● **Written exercise**: All of the material below is to be retyped exactly.

● **Data**:
____
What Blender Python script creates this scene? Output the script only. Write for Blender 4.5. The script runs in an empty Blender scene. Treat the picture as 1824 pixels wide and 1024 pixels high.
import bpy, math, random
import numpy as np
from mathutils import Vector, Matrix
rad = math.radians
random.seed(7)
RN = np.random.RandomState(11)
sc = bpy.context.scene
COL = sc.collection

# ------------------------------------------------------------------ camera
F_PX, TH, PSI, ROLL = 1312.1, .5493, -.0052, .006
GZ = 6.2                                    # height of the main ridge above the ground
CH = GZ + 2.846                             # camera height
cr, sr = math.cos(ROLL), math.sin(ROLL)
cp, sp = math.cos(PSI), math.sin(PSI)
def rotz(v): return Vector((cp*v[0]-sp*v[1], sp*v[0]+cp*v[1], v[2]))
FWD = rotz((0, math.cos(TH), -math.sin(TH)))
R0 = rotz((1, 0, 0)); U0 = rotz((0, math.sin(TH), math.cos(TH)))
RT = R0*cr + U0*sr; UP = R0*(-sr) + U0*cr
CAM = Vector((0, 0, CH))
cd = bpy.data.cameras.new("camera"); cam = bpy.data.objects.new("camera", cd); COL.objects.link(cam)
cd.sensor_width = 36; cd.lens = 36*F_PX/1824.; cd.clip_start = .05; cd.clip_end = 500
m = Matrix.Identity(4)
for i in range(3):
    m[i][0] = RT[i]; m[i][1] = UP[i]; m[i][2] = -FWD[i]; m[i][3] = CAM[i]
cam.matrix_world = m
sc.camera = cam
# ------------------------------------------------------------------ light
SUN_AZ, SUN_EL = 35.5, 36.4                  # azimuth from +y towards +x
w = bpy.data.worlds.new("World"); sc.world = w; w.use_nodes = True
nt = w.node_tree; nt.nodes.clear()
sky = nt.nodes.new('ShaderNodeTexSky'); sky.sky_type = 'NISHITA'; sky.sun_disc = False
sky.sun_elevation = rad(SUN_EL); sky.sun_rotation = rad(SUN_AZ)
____
● **Full solution**:
What Blender Python script creates this scene? Output the script only. Write for Blender 4.5. The script runs in an empty Blender scene. Treat the picture as 1824 pixels wide and 1024 pixels high.
import bpy, math, random
import numpy as np
from mathutils import Vector, Matrix
rad = math.radians
random.seed(7)
RN = np.random.RandomState(11)
sc = bpy.context.scene
COL = sc.collection

# ------------------------------------------------------------------ camera
F_PX, TH, PSI, ROLL = 1312.1, .5493, -.0052, .006
GZ = 6.2                                    # height of the main ridge above the ground
CH = GZ + 2.846                             # camera height
cr, sr = math.cos(ROLL), math.sin(ROLL)
cp, sp = math.cos(PSI), math.sin(PSI)
def rotz(v): return Vector((cp*v[0]-sp*v[1], sp*v[0]+cp*v[1], v[2]))
FWD = rotz((0, math.cos(TH), -math.sin(TH)))
R0 = rotz((1, 0, 0)); U0 = rotz((0, math.sin(TH), math.cos(TH)))
RT = R0*cr + U0*sr; UP = R0*(-sr) + U0*cr
CAM = Vector((0, 0, CH))
cd = bpy.data.cameras.new("camera"); cam = bpy.data.objects.new("camera", cd); COL.objects.link(cam)
cd.sensor_width = 36; cd.lens = 36*F_PX/1824.; cd.clip_start = .05; cd.clip_end = 500
m = Matrix.Identity(4)
for i in range(3):
    m[i][0] = RT[i]; m[i][1] = UP[i]; m[i][2] = -FWD[i]; m[i][3] = CAM[i]
cam.matrix_world = m
sc.camera = cam
# ------------------------------------------------------------------ light
SUN_AZ, SUN_EL = 35.5, 36.4                  # azimuth from +y towards +x
w = bpy.data.worlds.new("World"); sc.world = w; w.use_nodes = True
nt = w.node_tree; nt.nodes.clear()
sky = nt.nodes.new('ShaderNodeTexSky'); sky.sky_type = 'NISHITA'; sky.sun_disc = False
sky.sun_elevation = rad(SUN_EL); sky.sun_rotation = rad(SUN_AZ)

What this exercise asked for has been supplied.